Zakończyło się przesłuchanie Jana Burego
Katowicka prokuratura zakończyła przesłuchanie Jana Burego, podejrzanego o korupcję. Jeszcze dziś zapadną dalsze decyzje prokuratury co do byłego polityka PSL-u. Adwokat polityka poinformowała, że złożył on oświadczenie i nie przyznał się do winy.
Jak podała broniąca Burego adwokat Karolina Margulewicz-Fortuna, katowicka prokuratura apelacyjna chce aresztowania byłego posła PSL. Wniosek w tej sprawie jeszcze w piątek trafi do sądu.

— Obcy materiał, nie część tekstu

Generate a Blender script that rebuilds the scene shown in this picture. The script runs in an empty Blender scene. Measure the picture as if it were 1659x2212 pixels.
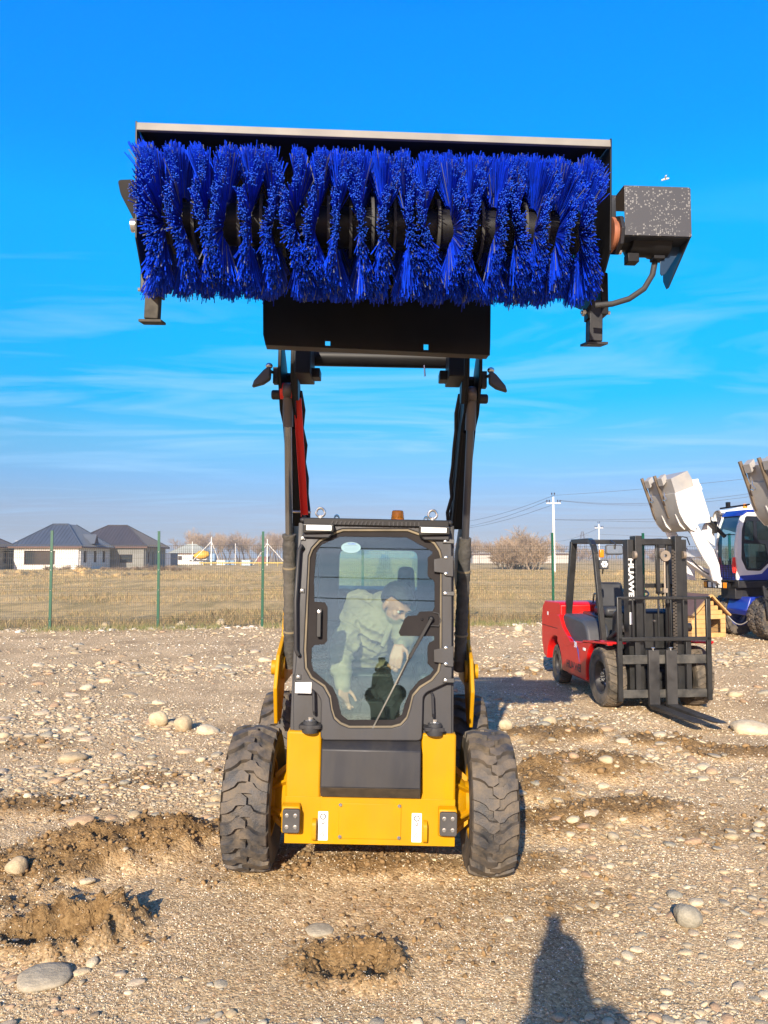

Jan Bury został zatrzymany w środę przez CBA. Wczoraj prokuratura przedstawiła mu sześć zarzutów, dot. m.in. przyjmowania wysokich łapówek za wpływanie na działanie różnych instytucji państwowych.
W zasadzie dzisiejsze czynności niczego nowego nie wzniosły do sprawy – mówił prok. Leszek Goławski, rzecznik Prokuratury Apelacyjnej w Katowicach
– W dniu dzisiejszym na wniosek obrońcy podejrzanego przeprowadzono jeszcze jedno przesłuchanie, ale nie zmieniło to sytuacji ponieważ podejrzany nie złożył żadnych wyjaśnień, nie przyznał się do zarzucanego mu czynu, a właściwe sześciu zarzutów jakie zostały mu przedstawione w dniu wczorajszych. Złożyli państwo wniosek o zastosowanie środków zapobiegawczych – wolnościowych, tj. z poręczenia majątkowego i zakazu opuszczania kraju oraz dozoru. W tej chwili prokuratura analizuje materiały – stwierdził prok. Leszek Goławski.

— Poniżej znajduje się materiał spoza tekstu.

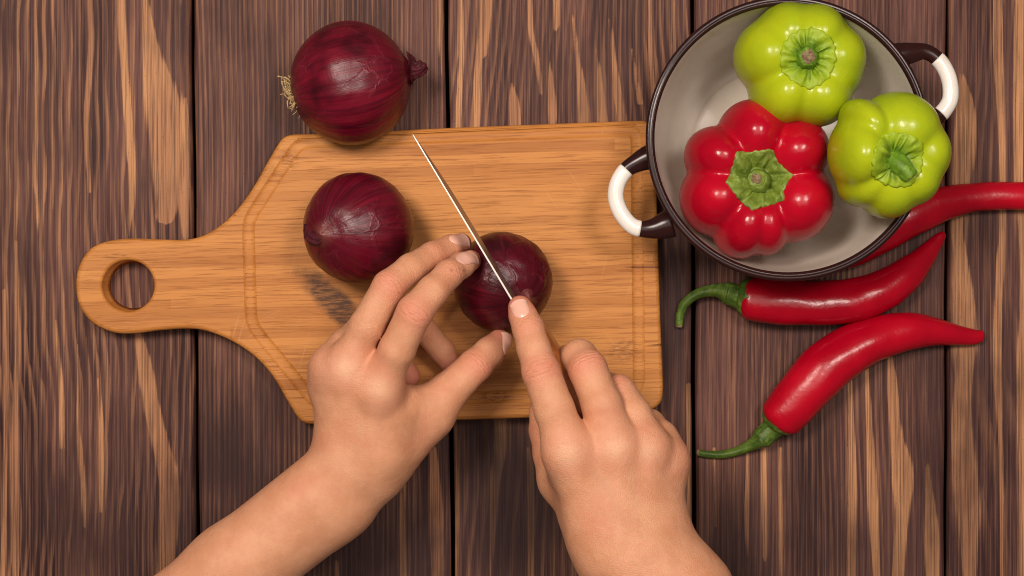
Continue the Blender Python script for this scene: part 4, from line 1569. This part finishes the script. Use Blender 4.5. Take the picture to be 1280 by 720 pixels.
        nV = nu * nv
        FF = [tuple(x) for x in gf] + [tuple((x + nV)[::-1]) for x in gf]
        ring = [k * nv for k in range(nu)] + [(nu - 1) * nv + k for k in range(1, nv)] + [k * nv + nv - 1 for k in range(nu - 2, -1, -1)] + [k for k in range(nv - 2, 0, -1)]
        for k in range(len(ring)):
            a, b = ring[k], ring[(k + 1) % len(ring)]
            FF.append((a, b, b + nV, a + nV))
        no = mesh_np('fingernail', VV, FF, MAT['nail'])
        bm = bmesh.new(); bm.from_mesh(no.data); bmesh.ops.recalc_face_normals(bm, faces=bm.faces); bm.to_mesh(no.data); bm.free()
        no.parent = o
        no.matrix_parent_inverse = o.matrix_parent_inverse
        no.matrix_parent_inverse = (person.matrix_basis @ o.matrix_parent_inverse).inverted()
    return o


# ---- hand steadying the onion (photo left)
Lw = (438, 588, 0.070)
palm_L = [
    # forearm
    ((150, 822, 0.075), (287, 716, 0.072), 27, 25.0), ((287, 716, 0.072), (372, 644, 0.070), 25.0, 22.5),
    ((300, 700, 0.074), (400, 612, 0.074), 20, 19), ((330, 700, 0.066), (425, 632, 0.068), 20, 19.5),
    # wrist
    ((404, 612, 0.072), (432, 573, 0.075), 18.5, 16.5), ((416, 636, 0.068), (456, 586, 0.070), 16.5, 17.5), ((436, 616, 0.068), (474, 574, 0.068), 15, 15.5),
    # metacarpals
    ((455, 580, 0.076), (473, 490, 0.092), 15, 10.8), ((438, 575, 0.078), (436, 462, 0.094), 15, 11), ((430, 570, 0.076), (417, 464, 0.087), 13.5, 10), ((428, 556, 0.070), (414, 484, 0.076), 12, 9.0),
    ((445, 560, 0.064), (450, 500, 0.075), 15, 13), ((432, 545, 0.058), (424, 492, 0.064), 11, 10),
    ((473, 494, 0.090), (438, 476, 0.089), 10, 10), ((438, 476, 0.088), (412, 478, 0.080), 10, 9.5),
    # thumb metacarpal and web
    ((472, 588, 0.068), (538, 520, 0.068), 15, 12.5), ((490, 522, 0.086), (480, 562, 0.082), 10.5, 12), ((480, 560, 0.068), (520, 512, 0.072), 15, 11), ((478, 530, 0.078), (508, 505, 0.080), 12, 8.5), ((470, 560, 0.060), (505, 540, 0.062), 15, 13),
]
fing_L = [
    [(474, 484, 0.095, 10.6), (496, 437, 0.107, 10.4), (518, 391, 0.113, 10.1, 1.0), (541, 364, 0.107, 8.9), (561, 343, 0.098, 8.2, 0.55), (577, 332, 0.088, 7.4), (588, 326, 0.081, 6.3)],
    [(434, 460, 0.093, 10.4), (458, 408, 0.102, 9.8), (486, 358, 0.103, 9.4, 0.9), (513, 335, 0.095, 8.2), (540, 319, 0.084, 7.6, 0.45), (562, 309, 0.074, 7.0), (577, 304, 0.067, 6.0)],
    [(414, 456, 0.086, 10.5), (432, 432, 0.082, 9.6), (455, 410, 0.074, 9.4, 0.5), (500, 402, 0.054, 8.4), (530, 412, 0.040, 7.8, 0.4), (552, 438, 0.033, 7.4), (564, 458, 0.031, 6.2)],
    [(415, 482, 0.075, 9.0), (432, 452, 0.062, 8.8), (452, 434, 0.050, 8.2), (480, 440, 0.038, 7.8), (500, 455, 0.031, 7.2), (512, 470, 0.029, 6.6)],
    [(538, 518, 0.069, 12.4), (560, 490, 0.069, 11.4), (594, 457, 0.066, 9.9, 0.9), (612, 440, 0.061, 9.0), (624, 427, 0.056, 7.4)],
]
bumps_L = [((476, 484, 0.0995), 6.5), ((434, 460, 0.0990), 6.5), ((414, 462, 0.091), 5.5)]
tend_L = [((476, 490, 0.1005), (460, 562, 0.0885), 4.2), ((436, 468, 0.0995), (441, 565, 0.0905), 4.2), ((415, 470, 0.0915), (428, 562, 0.0855), 3.8)]
nails_L = [((584, 326, 0.088), (14, -7, -0.006), (-0.10, 0.35, 0.92), 12.5, 9.5), ((574, 302.5, 0.073), (14, -4, -0.006), (-0.10, 0.50, 0.85), 11.5, 8.5), ((631, 430, 0.060), (8, -16, -0.003), (0.80, -0.30, 0.55), 13, 9.5)]
veins_L = [([(455, 500, 0.09), (450, 540, 0.09), (446, 590, 0.085)], 0.6), ([(500, 530, 0.08), (475, 560, 0.08), (455, 600, 0.08)], 0.5), ([(420, 600, 0.08), (370, 650, 0.08), (320, 690, 0.08)], 0.35)]
lo = P(120, 850, 0.0) ; lo[2] = 0.022
hi = P(655, 275, 0.0) ; hi[2] = 0.132
build_hand('hand steadying the onion, thumb and fingertips spread around it', palm_L, fing_L, bumps_L, tend_L, nails_L, veins_L, lo, hi)

# ---- hand holding the knife (photo right)
palm_R = [
    ((935, 885, 0.118), (830, 728, 0.118), 33, 28), ((800, 700, 0.120), (842, 745, 0.120), 24, 26), ((770, 690, 0.112), (815, 745, 0.114), 22, 24), ((825, 690, 0.112), (860, 740, 0.114), 20, 24),
    ((790, 690, 0.118), (775, 660, 0.116), 25, 20), ((765, 690, 0.114), (748, 650, 0.112), 19, 18), ((815, 690, 0.112), (815, 655, 0.110), 19, 18),
    ((752, 665, 0.116), (711, 566, 0.125), 17, 12.2), ((778, 665, 0.119), (766, 560, 0.121), 17, 12), ((802, 665, 0.114), (805, 562, 0.114), 16, 11.5), ((820, 660, 0.106), (830, 577, 0.103), 14.5, 10.2),
    ((780, 640, 0.098), (770, 590, 0.100), 18, 14), ((815, 630, 0.094), (822, 595, 0.092), 14, 12),
    ((715, 578, 0.119), (765, 570, 0.116), 11.5, 11), ((765, 570, 0.116), (806, 573, 0.109), 11, 10.5), ((806, 573, 0.109), (832, 584, 0.100), 10.5, 10),
    ((752, 668, 0.100), (703, 600, 0.088), 16, 12.5), ((735, 630, 0.104), (712, 590, 0.106), 14, 11),
]
fing_R = [
    [(710, 560, 0.1255, 12.6), (693, 512, 0.1255, 11.3), (676, 464, 0.1235, 10.6, 1.0), (667, 435, 0.1180, 9.3), (660, 410, 0.1135, 8.7, 0.6), (653.5, 394, 0.1105, 7.7), (650, 384, 0.1095, 6.8)],
    [(766, 552, 0.121, 12), (752, 505, 0.121, 11.4), (735, 462, 0.114, 10.9, 0.9), (724, 446, 0.104, 10.0), (712, 450, 0.086, 8.8), (700, 470, 0.070, 8.0), (688, 480, 0.064, 7.0)],
    [(806, 556, 0.114, 11.5), (792, 520, 0.111, 10.4), (773, 490, 0.102, 9.8, 0.7), (762, 486, 0.088, 9.0), (748, 500, 0.070, 8.4), (730, 515, 0.062, 7.4)],
    [(832, 572, 0.103, 10.0), (826, 545, 0.097, 9.0), (812, 530, 0.088, 8.6), (798, 530, 0.074, 8.0), (780, 545, 0.062, 7.4), (765, 553, 0.058, 6.6)],
    [(703, 600, 0.086, 12.2), (690, 568, 0.078, 11.0), (683, 538, 0.074, 9.9, 0.3), (682, 515, 0.072, 9.2), (684, 495, 0.071, 8.0)],
]
bumps_R = [((710, 566, 0.1300), 6.8), ((768, 559, 0.1265), 6.5), ((806, 563, 0.1185), 6.2), ((834, 575, 0.107), 5.5)]
tend_R = [((712, 572, 0.1305), (748, 650, 0.127), 4.5), ((768, 562, 0.1275), (778, 650, 0.130), 4.5), ((808, 566, 0.1195), (804, 650, 0.124), 4.2)]
nails_R = [((650.5, 387, 0.116), (-6, -16, -0.002), (-0.05, 0.28, 0.96), 11.5, 10.5)]
veins_R = [([(740, 590, 0.13), (765, 620, 0.13), (785, 680, 0.135)], 0.5), ([(790, 590, 0.125), (792, 640, 0.13), (800, 700, 0.135)], 0.55)]
lo = P(635, 900, 0.0); lo[2] = 0.050
hi = P(980, 355, 0.0); hi[2] = 0.158
build_hand('hand gripping the knife with forefinger along its spine', palm_R, fing_R, bumps_R, tend_R, nails_R, veins_R, lo, hi)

Według adwokata Burego, prokurator nie przedstawił dziś Buremu kolejnych zarzutów. Chodzi o sprawę dotyczącą m.in. niezgodnego z prawem wpływania na wyniki konkursów w NIK.
W tym wątku katowicka prokuratura w sierpniu wystąpiła do Sejmu o uchylenie Buremu immunitetu. Sejm poprzedniej kadencji nie zdążył rozpoznać wniosku ws. Burego, który nie zdobył mandatu w wyborach 25 października.